Sous le tunnel Rachel

J'arrive sous le tunnel Rachel, je distingue un mouvement, un homme me fait face. Son sourire force mon sourire. Il a ressenti mon incertitude. À ses pieds, je vois son lit, ses couvertes, son campement, un cercle de pierre où faire un feu. Il me parle de lui : il me dit qu'il préfère dormir ici, parce que dans les missions on le réveille trop tôt.
Je lui demande s'il n'a pas froid. Pas encore dit-il, il se résoudra à dormir entre quatre murs quand l'hiver s'installera. Je m'inquiète de savoir s'il peut trouver à manger. Il dit qu'il n'a pas de problème. Il est à deux pas du Loblaw des Shop Angus.
De l'autre côté de la track, deux cages où dorment d'autres itinérants?

lundi 5 novembre 2007

Les grands parcs de Nietzche

Il faudra prendre conscience un jour, et vraisemblablement ce jour est-il proche, de ce qui manque avant tout aux grandes villes : des lieux calmes et vastes, de vastes dimensions où méditer, des lieux possédant de longs portiques très spacieux pour le mauvais temps ou l'excès de soleil, où ne pénètre pas le vacarme des voitures et des bonimenteurs et où une bienséance plus raffinée interdise même au prêtre de prier à voix haute : des édifices et des jardins qui expriment comme un tout la sublimité de la réflexion et du cheminement à l'écart.

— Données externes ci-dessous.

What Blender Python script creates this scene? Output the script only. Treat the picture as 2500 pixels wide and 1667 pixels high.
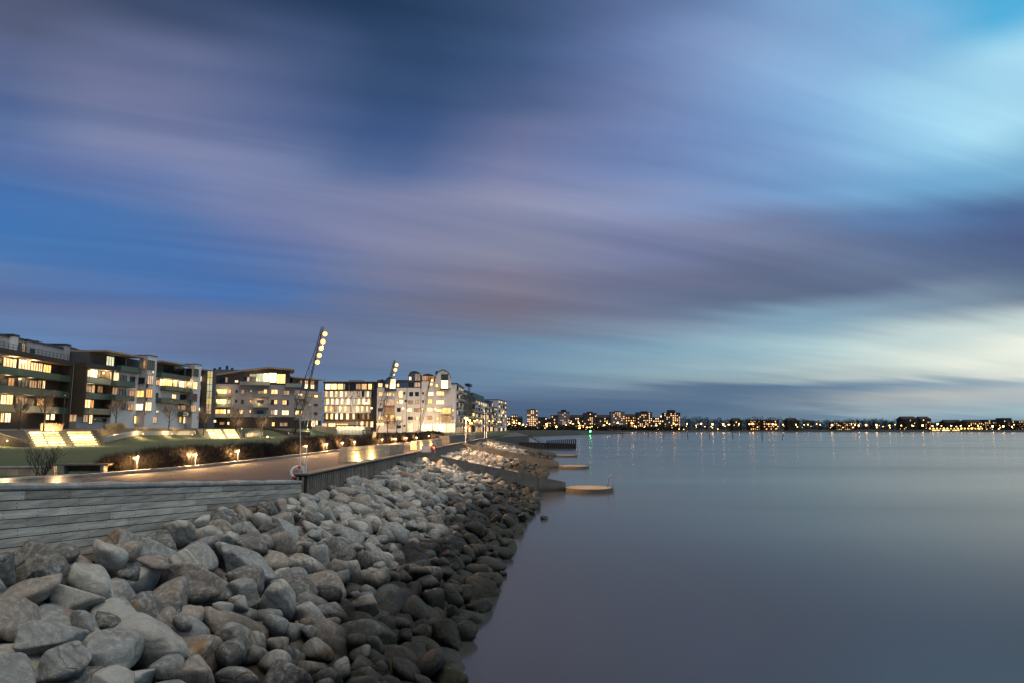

Le temps n'est plus où l'Église détenait le monopole de la médiation, où il fallait toujours que la vita contemplentiva soit complètement vita religiosa : et tout ce que l'Église a bâti exprime cette pensée. Je ne saurais comment nous pourrions nous satisfaire de ses édifices, même si on les dépouillait de leur destination ecclésiastique; ces édifices parlent une langue bien trop pathétique et partiale, en tant que demeures de Dieu et sièges fastueux d'un commerce supramondain pour que nous, sans-dieux, puissions y penser nos pensée. Nous voulons nous être traduits en pierre et en plante, nous voulons nous promener en nous-mêmes lorsque nous parcourons ces portiques et ces jardins.

Nietzche, Le gai savoir

vendredi 2 novembre 2007

Automne 2

Je vois à travers la forêt les feuilles colorées en teintes qui se pénètrent. La lumière du ciel, tendu au dessus de moi par les hautes branches des arbres, traverse des étages de feuilles jaunes et dorées. Le sentier, devenu ligne rougeoyante, attire le regard vers la vibration chatoyante des feuilles suspendues au gris des arbres. La forêt respire, dans cette chaleur de début novembre, en ce temps nouveau d'une certaine catastrophe, elle est tendre et suave, comme une amante attendant. Dans cet automne sidérant, tout est lumineux et doux. Au repos.